Homilía de la Misa en Santa Marta
Las gentes ‘se quedaban asombradas’ de la doctrina de Jesús, ‘porque hablaba con autoridad’, acabamos de leer en el Evangelio de hoy (Lc 4,31-37). Jesús no era un predicador común, porque su autoridad le viene de la unción especial del Espíritu Santo. Jesús es el Hijo de Dios ungido y enviado a traer la salvación, a traer la libertad. Y algunos se escandalizaban del estilo de Jesús, de su identidad y libertad.
Podemos preguntarnos: ¿Cuál es nuestra identidad de cristianos?
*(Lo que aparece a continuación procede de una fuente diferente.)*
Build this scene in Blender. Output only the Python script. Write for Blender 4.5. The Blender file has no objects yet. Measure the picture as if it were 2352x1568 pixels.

Pablo lo dice muy bien hoy (1Cor 2,10b-16). Las palabras ‘no las exponemos en el lenguaje que enseña el saber humano’, dice San Pablo. La predicación de Pablo no es por haber hecho un curso en el Laterano o en la Gregoriana —¡no, no, no: sabiduría humana, no!—, sino que se la ha enseñado el Espíritu: Pablo predicaba con la unción del Espíritu, ‘expresando realidades espirituales en términos espirituales’. Pero el hombre dejado a sus solas fuerzas ‘no capta lo que es propio del Espíritu de Dios: ¡el hombre solo no puede entenderlo!’.
Por eso, si los cristianos no entendemos bien las cosas del Espíritu, ni damos ejemplo ni ofrecemos un testimonio: ¡no tenemos identidad! Para esos tales, las cosas ‘del Espíritu son necedad; no son capaces de percibirlo. En cambio, el hombre de espíritu tiene un criterio para juzgarlo todo, mientras él no está sujeto al juicio de nadie’.
Pero nosotros tenemos el pensamiento de Cristo, es decir, el Espíritu de Cristo. Y esa es la identidad cristiana. No el espíritu del mundo: su modo de pensar, su modo de juzgar… ¡Puedes tener cinco licenciaturas en teología, y no tener el Espíritu de Dios! ¡Quizá seas un gran teólogo, pero no eres buen cristiano, porque no tienes el Espíritu de Dios! Lo que nos da autoridad, lo que te da la identidad es el Espíritu Santo, la unción del Espíritu Santo.
Por eso, el pueblo no quería a esos predicadores, a esos doctores de la ley, porque sí hablaban de teología, pero no llegaban al corazón, no daban libertad. No eran capaces de lograr que el pueblo encontrase su propia identidad, porque no estaban ungidos por el Espíritu Santo.
La autoridad de Jesús —y la autoridad del cristiano— viene precisamente de la capacidad de entender las cosas del Espíritu, de hablar la lengua del Espíritu. Viene de la unción del Espíritu Santo. Y muchas veces encontramos entre nuestros fieles, a viejecitas sencillas, que quizá ni terminaron sus estudios, pero te hablan de las cosas mejor que un teólogo, porque tienen el Espíritu de Cristo. El mismo que tiene San Pablo. Y todos tenemos que pedírselo al Señor: danos la identidad cristiana, la que tú tenías. Danos tu Espíritu. Danos tu modo de pensar, de sentir, de hablar: es decir, ¡Señor danos la unción del Espíritu Santo!